* **PROMPT**
Write out, word for word, only the data from its first line to the line containing "Cs = blob_leaves(spec, r, 1.2);".

+-------+

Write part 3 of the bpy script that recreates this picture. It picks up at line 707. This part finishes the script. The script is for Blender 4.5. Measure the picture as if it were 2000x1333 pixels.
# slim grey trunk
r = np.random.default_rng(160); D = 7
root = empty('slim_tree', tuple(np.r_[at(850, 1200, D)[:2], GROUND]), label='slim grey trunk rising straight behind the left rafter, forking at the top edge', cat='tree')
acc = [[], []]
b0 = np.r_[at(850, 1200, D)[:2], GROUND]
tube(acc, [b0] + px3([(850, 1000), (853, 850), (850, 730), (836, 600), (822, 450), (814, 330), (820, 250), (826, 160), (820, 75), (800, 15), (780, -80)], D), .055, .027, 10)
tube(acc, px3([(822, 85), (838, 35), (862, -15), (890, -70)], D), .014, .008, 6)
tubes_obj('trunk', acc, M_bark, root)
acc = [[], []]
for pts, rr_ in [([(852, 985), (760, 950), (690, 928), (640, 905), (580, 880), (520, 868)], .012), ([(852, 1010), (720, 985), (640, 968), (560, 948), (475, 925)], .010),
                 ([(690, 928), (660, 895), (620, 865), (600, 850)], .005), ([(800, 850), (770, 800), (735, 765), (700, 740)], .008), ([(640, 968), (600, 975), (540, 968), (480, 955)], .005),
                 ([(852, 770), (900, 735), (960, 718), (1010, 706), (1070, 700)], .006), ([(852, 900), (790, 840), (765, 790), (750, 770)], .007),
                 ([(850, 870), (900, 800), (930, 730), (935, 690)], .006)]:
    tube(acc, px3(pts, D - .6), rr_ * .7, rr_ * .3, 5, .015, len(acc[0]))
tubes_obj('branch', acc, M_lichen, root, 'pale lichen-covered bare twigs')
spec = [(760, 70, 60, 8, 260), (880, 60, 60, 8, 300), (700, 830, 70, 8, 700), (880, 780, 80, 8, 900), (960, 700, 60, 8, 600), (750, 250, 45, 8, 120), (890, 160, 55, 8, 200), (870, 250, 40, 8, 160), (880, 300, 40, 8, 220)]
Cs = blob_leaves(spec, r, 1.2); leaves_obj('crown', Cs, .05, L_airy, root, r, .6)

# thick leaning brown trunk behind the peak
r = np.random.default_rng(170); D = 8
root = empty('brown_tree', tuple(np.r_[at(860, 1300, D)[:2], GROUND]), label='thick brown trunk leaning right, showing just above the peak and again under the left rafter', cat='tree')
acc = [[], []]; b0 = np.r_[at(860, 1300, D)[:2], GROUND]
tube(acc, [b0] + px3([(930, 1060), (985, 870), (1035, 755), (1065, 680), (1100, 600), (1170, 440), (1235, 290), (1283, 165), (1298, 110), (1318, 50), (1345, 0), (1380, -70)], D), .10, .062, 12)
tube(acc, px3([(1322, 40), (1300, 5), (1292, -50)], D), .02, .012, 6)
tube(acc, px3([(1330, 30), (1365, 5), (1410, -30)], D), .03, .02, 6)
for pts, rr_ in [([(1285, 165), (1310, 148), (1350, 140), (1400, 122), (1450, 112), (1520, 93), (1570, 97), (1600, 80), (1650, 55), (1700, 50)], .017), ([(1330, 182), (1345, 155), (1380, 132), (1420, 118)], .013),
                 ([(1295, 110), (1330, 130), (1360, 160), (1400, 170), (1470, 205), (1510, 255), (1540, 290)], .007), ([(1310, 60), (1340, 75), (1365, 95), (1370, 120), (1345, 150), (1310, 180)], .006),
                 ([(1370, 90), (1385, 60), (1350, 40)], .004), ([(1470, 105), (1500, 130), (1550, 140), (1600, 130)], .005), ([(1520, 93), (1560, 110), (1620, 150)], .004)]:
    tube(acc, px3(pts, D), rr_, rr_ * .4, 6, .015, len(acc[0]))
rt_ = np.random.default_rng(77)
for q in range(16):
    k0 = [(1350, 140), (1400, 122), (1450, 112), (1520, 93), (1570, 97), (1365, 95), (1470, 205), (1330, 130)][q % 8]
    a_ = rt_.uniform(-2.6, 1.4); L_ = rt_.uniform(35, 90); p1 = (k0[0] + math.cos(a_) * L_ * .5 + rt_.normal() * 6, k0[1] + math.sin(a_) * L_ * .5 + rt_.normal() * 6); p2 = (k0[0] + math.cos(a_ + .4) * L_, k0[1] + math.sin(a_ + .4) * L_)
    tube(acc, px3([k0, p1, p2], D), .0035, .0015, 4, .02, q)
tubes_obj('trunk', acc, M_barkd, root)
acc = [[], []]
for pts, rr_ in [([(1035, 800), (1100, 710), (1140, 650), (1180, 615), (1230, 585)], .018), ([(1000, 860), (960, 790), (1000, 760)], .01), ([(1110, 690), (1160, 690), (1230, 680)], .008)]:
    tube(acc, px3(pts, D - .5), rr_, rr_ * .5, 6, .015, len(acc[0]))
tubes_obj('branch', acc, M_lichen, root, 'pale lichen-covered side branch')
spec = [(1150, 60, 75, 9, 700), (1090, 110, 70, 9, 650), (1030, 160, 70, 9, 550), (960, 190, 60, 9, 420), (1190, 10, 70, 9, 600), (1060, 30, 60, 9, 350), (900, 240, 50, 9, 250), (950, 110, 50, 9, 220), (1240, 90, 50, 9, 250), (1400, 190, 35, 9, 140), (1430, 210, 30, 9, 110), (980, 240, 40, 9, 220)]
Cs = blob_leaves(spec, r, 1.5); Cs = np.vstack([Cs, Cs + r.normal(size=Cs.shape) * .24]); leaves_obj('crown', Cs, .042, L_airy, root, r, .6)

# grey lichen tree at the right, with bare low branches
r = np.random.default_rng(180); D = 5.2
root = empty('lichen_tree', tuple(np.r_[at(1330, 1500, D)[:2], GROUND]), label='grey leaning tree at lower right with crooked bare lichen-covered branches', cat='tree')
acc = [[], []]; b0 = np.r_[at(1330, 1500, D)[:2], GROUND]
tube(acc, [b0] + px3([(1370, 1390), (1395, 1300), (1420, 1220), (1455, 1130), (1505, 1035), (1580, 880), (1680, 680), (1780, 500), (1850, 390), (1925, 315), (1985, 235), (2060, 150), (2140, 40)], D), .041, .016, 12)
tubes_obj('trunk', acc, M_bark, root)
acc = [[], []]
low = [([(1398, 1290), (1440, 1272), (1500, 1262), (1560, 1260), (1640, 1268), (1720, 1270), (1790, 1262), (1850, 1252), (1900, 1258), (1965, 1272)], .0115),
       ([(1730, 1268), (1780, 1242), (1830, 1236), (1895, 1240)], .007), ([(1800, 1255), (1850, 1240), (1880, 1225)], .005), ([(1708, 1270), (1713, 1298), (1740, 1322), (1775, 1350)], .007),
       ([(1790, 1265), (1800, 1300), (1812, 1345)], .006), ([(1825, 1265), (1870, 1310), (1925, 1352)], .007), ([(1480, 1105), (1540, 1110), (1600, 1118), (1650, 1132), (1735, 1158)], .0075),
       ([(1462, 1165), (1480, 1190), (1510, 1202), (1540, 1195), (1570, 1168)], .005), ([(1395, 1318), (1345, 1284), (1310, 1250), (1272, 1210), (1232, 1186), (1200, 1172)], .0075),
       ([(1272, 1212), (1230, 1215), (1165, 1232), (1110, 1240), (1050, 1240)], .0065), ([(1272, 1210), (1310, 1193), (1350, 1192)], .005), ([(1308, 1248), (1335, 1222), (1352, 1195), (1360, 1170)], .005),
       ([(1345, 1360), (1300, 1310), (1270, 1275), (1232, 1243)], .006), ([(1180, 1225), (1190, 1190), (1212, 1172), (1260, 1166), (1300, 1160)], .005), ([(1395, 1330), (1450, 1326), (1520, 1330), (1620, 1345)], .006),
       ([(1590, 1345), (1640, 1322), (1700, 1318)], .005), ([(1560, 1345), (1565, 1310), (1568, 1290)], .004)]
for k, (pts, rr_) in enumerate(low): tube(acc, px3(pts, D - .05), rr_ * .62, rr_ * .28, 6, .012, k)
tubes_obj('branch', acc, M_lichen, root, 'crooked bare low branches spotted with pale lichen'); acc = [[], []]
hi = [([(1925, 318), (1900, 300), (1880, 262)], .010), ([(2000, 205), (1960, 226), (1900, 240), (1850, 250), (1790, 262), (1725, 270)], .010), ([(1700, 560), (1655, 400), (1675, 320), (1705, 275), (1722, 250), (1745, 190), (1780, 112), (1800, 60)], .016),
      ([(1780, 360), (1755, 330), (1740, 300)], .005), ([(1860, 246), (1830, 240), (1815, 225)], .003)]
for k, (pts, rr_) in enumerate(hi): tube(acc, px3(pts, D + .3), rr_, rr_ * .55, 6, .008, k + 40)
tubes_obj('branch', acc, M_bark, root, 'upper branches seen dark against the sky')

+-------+

* **ANSWER TO THE TASK**
Write part 3 of the bpy script that recreates this picture. It picks up at line 707. This part finishes the script. The script is for Blender 4.5. Measure the picture as if it were 2000x1333 pixels.
# slim grey trunk
r = np.random.default_rng(160); D = 7
root = empty('slim_tree', tuple(np.r_[at(850, 1200, D)[:2], GROUND]), label='slim grey trunk rising straight behind the left rafter, forking at the top edge', cat='tree')
acc = [[], []]
b0 = np.r_[at(850, 1200, D)[:2], GROUND]
tube(acc, [b0] + px3([(850, 1000), (853, 850), (850, 730), (836, 600), (822, 450), (814, 330), (820, 250), (826, 160), (820, 75), (800, 15), (780, -80)], D), .055, .027, 10)
tube(acc, px3([(822, 85), (838, 35), (862, -15), (890, -70)], D), .014, .008, 6)
tubes_obj('trunk', acc, M_bark, root)
acc = [[], []]
for pts, rr_ in [([(852, 985), (760, 950), (690, 928), (640, 905), (580, 880), (520, 868)], .012), ([(852, 1010), (720, 985), (640, 968), (560, 948), (475, 925)], .010),
                 ([(690, 928), (660, 895), (620, 865), (600, 850)], .005), ([(800, 850), (770, 800), (735, 765), (700, 740)], .008), ([(640, 968), (600, 975), (540, 968), (480, 955)], .005),
                 ([(852, 770), (900, 735), (960, 718), (1010, 706), (1070, 700)], .006), ([(852, 900), (790, 840), (765, 790), (750, 770)], .007),
                 ([(850, 870), (900, 800), (930, 730), (935, 690)], .006)]:
    tube(acc, px3(pts, D - .6), rr_ * .7, rr_ * .3, 5, .015, len(acc[0]))
tubes_obj('branch', acc, M_lichen, root, 'pale lichen-covered bare twigs')
spec = [(760, 70, 60, 8, 260), (880, 60, 60, 8, 300), (700, 830, 70, 8, 700), (880, 780, 80, 8, 900), (960, 700, 60, 8, 600), (750, 250, 45, 8, 120), (890, 160, 55, 8, 200), (870, 250, 40, 8, 160), (880, 300, 40, 8, 220)]
Cs = blob_leaves(spec, r, 1.2); leaves_obj('crown', Cs, .05, L_airy, root, r, .6)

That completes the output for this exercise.